Dalam bacaan Injil, kita mendengar ungkapan kekecewaan Yesus kepada orang-orang sezaman-Nya. Mereka meminta tanda yang membuktikan jati diri-Nya di hadirat manusia. Yesus memberi cap kepada mereka sebagai angkatan yang jahat karena mereka boleh menyaksikan segala kasih Tuhan, mendengar sabda-Nya namun masih menuntut sebuah tanda. Tuhan Yesus merendahkan diri-Nya dengan menyamakan diri-Nya seperti Yunus. Yunus pernah tinggal dalam perut ikan tiga hari dan tiga malam, demikian Anak Manusia akan tinggal dalam perut bumi selama tiga hari dan tiga malam. Yunus menyerukan pertobatan di Niniwe dan membuat banyak orang kembali kepada Tuhan, Yesus akan mempersembahkan diri-Nya untuk menyelamatkan semua orang berdosa. Yesus lebih dari Salomo, lebih dari Yunus.

Banyak kali kita bangga dan mengakui diri kita sebagai pengikut Kristus, tetapi sesungguhnya hidup pribadi kita jauh dari Tuhan. Kita suka mencobai Tuhan dalam doa dan permohonan, memaksa Tuhan untuk mengikuti kehendak kita. Kita lupa bahwa Tuhan mengasihi dan memberi segala sesuatu yang kita butuhkan di dalam hidup ini. Setelah mengalami hidup seperti itu, tidak ada kata menyesal di hadirat Tuhan. Itulah hidup kita di hadirat-Nya.

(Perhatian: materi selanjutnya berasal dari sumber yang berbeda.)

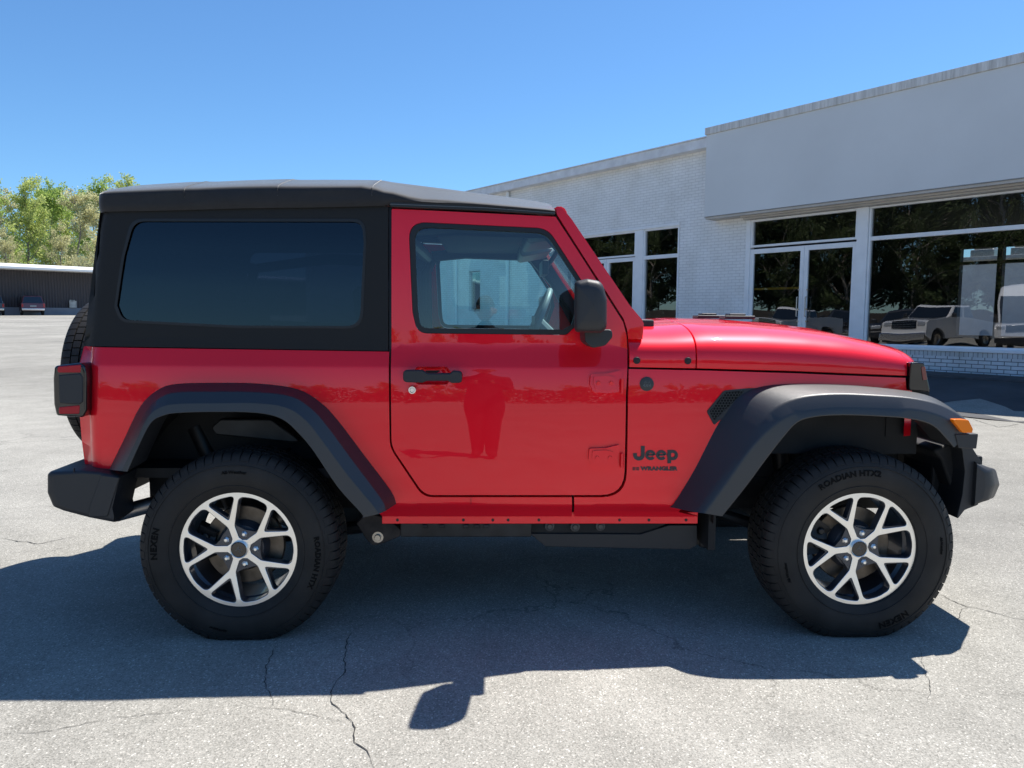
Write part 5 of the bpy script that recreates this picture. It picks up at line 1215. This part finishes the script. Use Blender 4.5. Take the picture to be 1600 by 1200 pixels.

Pada hari ini pikiran kita dibuka untuk merasakan kasih dan kerahiman Tuhan. Ia begitu baik dan mengasihi kita apa adanya. Satu hal yang kita belajar dari Tuhan adalah Ia masih menyesali rancangan-Nya bagi manusia yang berdosa dan bertobat kepada-Nya. Mengapa kita tidak menyesal ketika jatuh dalam dosa, ketika menyakiti hati sesama dan Tuhan? Bertobatlah dan baharuilah hatimu.